McGee paused and then added quietly: “We need to make a senior management change.”

“What do you mean?” Fuld snapped.

“We need to hold ourselves accountable—that’s what the market wants, and that’s what our troops want.”

While McGee did not mention Gregory by name, everyone at the table understood whom he was talking about. Indeed, just a month earlier, at another executive committee meeting, Gregory had actually offered to resign. “If there’s a bullet to be taken, I’ll be the one to take the bullet,” he said stoically. At the time everyone had dismissed the comment as a rhetorical flourish, an easy thing to propose when there was little chance of its happening.

Fuld continued around the table. As each executive took his turn, making various suggestions, nobody seconded McGee’s call for change.

Russo, looking at McGee the entire time, chose to make a statement about the importance of teamwork, a sentiment that was then taken up by Gregory. “We’ve got to stop all the Monday-morning quarterbacking,” he insisted. “We’re all in this together. We’ve made a lot of decisions over the years—all together. Some have been better than others, but we can work through this together.”

As the others spoke, McGee, his BlackBerry hidden under the table, typed a two-word message to his colleague Jeff Weiss: “I’m dead.”

Returning to his office, McGee called his wife, Susie, in Houston, and told her bluntly, “I may be out of here by the end of the week.”

That afternoon the thirty-first floor had become a gossip mill, a collection of various cliques assembling and reassembling to try to divine what might happen next. Even though Erin Callan had missed the executive meeting, she had certainly heard about what had transpired there. She was convinced that it was she, not Gregory, who might be on the firing line, and if she had to step down as CFO, she hoped to be able to keep a job of some sort at the firm. So she sent Fuld a two-sentence e-mail without a subject line: “Just to be clear I am very willing to be part of the accountability of management. Think I have become so closely tied with the performance and the public face of the firm that it may be helpful to put someone else in my role.”

He didn’t reply.

By the time Fuld met with the investment bankers for lunch on Wednesday, June 11, in the wood-paneled private dining room on the thirty-second floor, Lehman’s stock price had fallen another 21 percent. This was McGee’s show, Fuld knew, and that meant he was going to get tested.

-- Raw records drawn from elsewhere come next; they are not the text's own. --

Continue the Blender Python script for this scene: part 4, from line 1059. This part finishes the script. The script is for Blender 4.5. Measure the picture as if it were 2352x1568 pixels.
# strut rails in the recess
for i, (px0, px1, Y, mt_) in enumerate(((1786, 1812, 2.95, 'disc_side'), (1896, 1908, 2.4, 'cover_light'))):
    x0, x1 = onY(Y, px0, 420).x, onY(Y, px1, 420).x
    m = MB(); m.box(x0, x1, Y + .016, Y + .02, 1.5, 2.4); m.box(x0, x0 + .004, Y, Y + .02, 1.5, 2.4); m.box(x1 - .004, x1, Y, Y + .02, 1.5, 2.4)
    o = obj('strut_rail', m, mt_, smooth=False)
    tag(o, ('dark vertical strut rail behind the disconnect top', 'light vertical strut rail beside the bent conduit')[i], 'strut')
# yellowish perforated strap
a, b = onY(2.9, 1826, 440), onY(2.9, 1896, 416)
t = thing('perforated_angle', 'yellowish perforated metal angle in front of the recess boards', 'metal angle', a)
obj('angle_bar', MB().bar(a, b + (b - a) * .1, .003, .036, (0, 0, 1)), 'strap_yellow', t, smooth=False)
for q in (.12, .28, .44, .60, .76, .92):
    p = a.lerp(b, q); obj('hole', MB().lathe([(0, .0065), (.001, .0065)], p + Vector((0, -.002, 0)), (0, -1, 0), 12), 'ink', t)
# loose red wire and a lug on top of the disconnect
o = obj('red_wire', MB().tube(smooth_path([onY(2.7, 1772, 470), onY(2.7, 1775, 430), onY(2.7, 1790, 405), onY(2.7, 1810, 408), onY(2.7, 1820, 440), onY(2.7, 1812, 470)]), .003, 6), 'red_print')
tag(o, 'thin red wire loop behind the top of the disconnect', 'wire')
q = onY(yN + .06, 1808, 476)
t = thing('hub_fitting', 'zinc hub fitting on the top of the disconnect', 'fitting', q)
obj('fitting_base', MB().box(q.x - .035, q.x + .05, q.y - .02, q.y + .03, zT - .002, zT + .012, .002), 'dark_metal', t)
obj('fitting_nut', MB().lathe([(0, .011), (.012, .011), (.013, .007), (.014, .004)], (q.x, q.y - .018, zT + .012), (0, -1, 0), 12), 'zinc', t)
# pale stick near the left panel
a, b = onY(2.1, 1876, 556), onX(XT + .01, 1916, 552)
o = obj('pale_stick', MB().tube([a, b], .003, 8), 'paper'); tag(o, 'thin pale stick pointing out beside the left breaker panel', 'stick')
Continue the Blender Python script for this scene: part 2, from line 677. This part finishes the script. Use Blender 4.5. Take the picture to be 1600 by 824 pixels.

He was right. It was five on one. McGee, Ros Stephenson, Mark Shafir, Jeffrey Weiss, and Paul Parker. They jumped at the chance to tell their boss why he needed to make management changes. The real estate investments were killing the firm. Good people had been let go, while novices, like Erin Callan, had been promoted to positions out of their depth. Joe Gregory had become distracted and knew nothing about risk. If there was a single problem, he was it.

“Look, the answer is, somebody’s gotta pay,” Mark Shafir said.

“Joe’s been with me for thirty years,” Fuld shot back. “He’s great at what he does, he has a great career, he’s done so much for this place. You’re asking me to throw him over the side just because we have one bad quarter?”

“It’s not just a bad quarter,” McGee replied. “It’s more deep-seated than that.”